Last week Offer Stern-Weiner, Head of the Modern Slavery Unit at the Home Office,  and I journeyed out of Rome to visit a small and tranquil convent in a historic town set in the beautiful Italian countryside. The reason we were there? To meet five young Nigerian women who had been trafficked from Nigeria to Italy and who had been offered shelter by the nuns.  For the next couple of hours we listened as they told us about their journey through the desert to Libya, and across the Mediterranean in a flimsy inflatable boat. They told us how they had been promised work, only to find out in Libya that this work was prostitution. The traffickers only revealed in Libya that the price of the journey was €35,000, to be repaid through earnings. By then there was no way back. They were held imprisoned in Libya for several months, and then sent on to Italy.  They had been rescued by the police and the nuns, who were providing them with education, helping them get documents, and encouraging them to plan for their futures.
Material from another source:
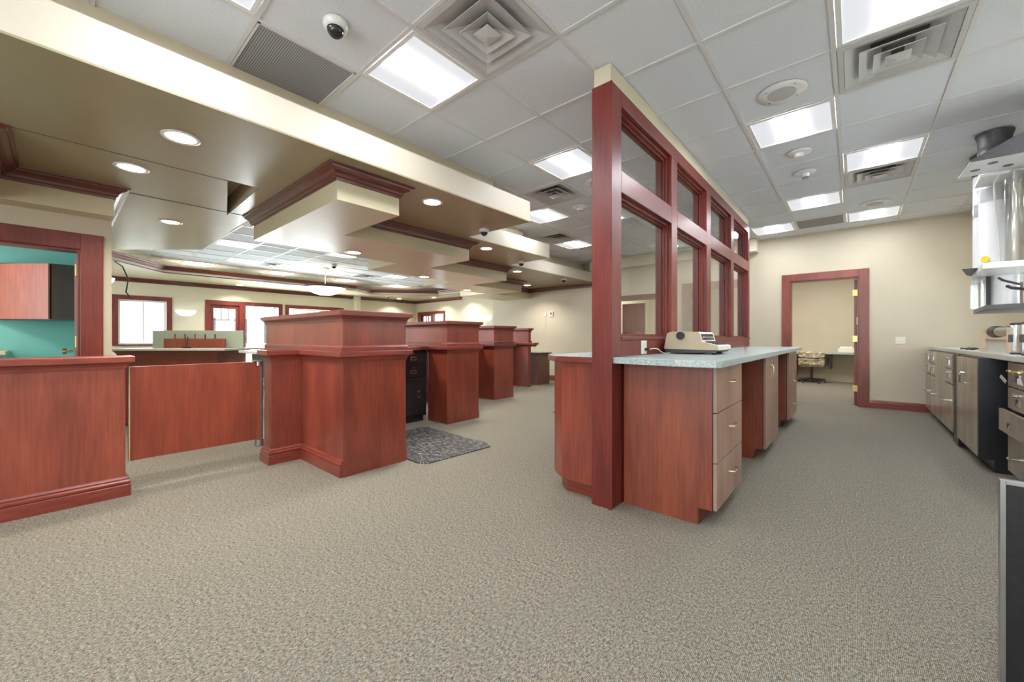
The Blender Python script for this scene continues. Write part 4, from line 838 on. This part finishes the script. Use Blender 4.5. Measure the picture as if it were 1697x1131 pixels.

Earlier on the same day we had met colleagues from the Vatican, religious orders and other embassies to the Holy See to discuss how we could better tackle modern slavery together. There were many ideas: creating alternative employment in countries of origin; running awareness-raising campaigns in recruitment areas; targeting clients; and consistently implementing existing legislation. The comment that struck me most was from one of the religious sisters, who said that as criminal networks are working together to exploit the vulnerable, good people had to work together to fight them.

Modern slavery is a global problem fuelled by organised crime, conflict, migration, and developed economies’ demand for low cost manufactured products. It is estimated that there are 10,000-13,000 people in conditions of slavery in the UK, and 45 million worldwide. They include girls forced into prostitution (like the Nigerians we met), people working for little or no wages, child labour and even organ harvesting. The UK Prime Minister Theresa May has made it a top priority to tackle modern slavery – aiming to eradicate it in the UK and overseas. The UK Government has passed a Modern Slavery Act, given law enforcement new powers and additional resources to disrupt slave-drivers, improved protection and support to victims, introduced new duties on state and private sector organisations to shine a light on the issue, and appointed an Independent Anti-Slavery Commissioner. This has resulted in record numbers of victims coming forward to ask for help as well as increased numbers of prosecutions and convictions for slave-drivers, and the Prime Minister is personally chairing a national taskforce to accelerate progress.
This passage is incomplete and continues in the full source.